There is one principle taught in business schools that struggles to find footing in the world of academic publishing: convergent feedback.
In business, if you create a product and 9 out of 10 people tell you the handle is too small or the color is wrong, you fix it and try again. But if 9 out of 10 say it’s good and they’re buying it, you quickly scale up your production and give your business a chance to thrive. In academic publishing, however, the idea of convergent feedback usually seems foreign:
When you submit a manuscript and receive feedback from three reviewers, you often find zero convergent feedback: one reviewer finds everything acceptable but feels that the font must be changed to purple—”it looks better on white.” Another has not problems with the font color but argues your work should be rewritten in the form of haiku poetry, not a lengthy prose. The third dismisses both font and poetry as non-issues yet demands you replace all long words with short ones (they studied Hemingway in grad school).
In STEM, requested revisions are much harder to address: a single reviewer can mandate months of costly, exhaustive experiments, which may involve developing entirely new methods or introducing new model organisms. Sometimes, these experiments are essential to justify your claims or exclude experimental artifacts. But sometimes you do all this work just to replicate some previous experiments and findings. Or worse—just to satisfy a subjective whim: “I want this text in purple”.
So here we go: you make your text in purple—which other reviewers find odd. You also change the words to shorter ones—although many of them do not rhyme very well. And you delete a few essential blocks of text because they do not fit haiku. And then you resubmit. The work now looks somewhat odd, but everyone is happy: the reviewers are pleased you took time to understand their comments and address them obediently; the editor is happy the reviewers are happy. You are now okay to proceed to publishing your work that looks like Greek chimera—after someone young in your lab just spent several precious months of their life in this exercise, where the quest for scientific excellence is mixed with an unhealthy dose of unadulterated people-pleasing.

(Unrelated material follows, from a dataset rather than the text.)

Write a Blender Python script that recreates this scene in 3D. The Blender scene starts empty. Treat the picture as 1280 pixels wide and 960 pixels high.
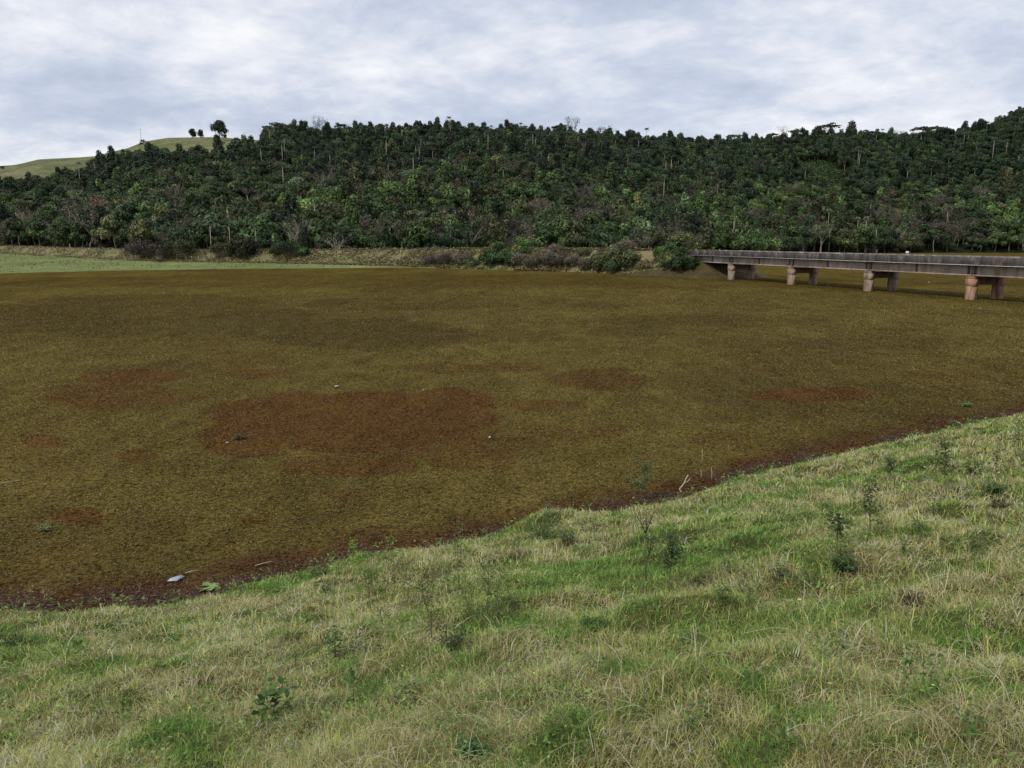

On a practical side, there is a good solution to this. As writers, we can now publish our work as a preprint—where we can express our ideas and findings as is and without needless delays. And as reviewers, we can always ask: ” Are my requests essential—or will they just add months of work for needless polishing?” We can also kindly reject work that lacks merit, where findings are not novel or conclusions are not justified—but we must, as a community, stop this unhealthy habit of demanding needless perfectionism. We need to stop this unhealthy habit of looking at solid studies– and requesting more experiments just for the sake of this ingrained tradition of asking for more.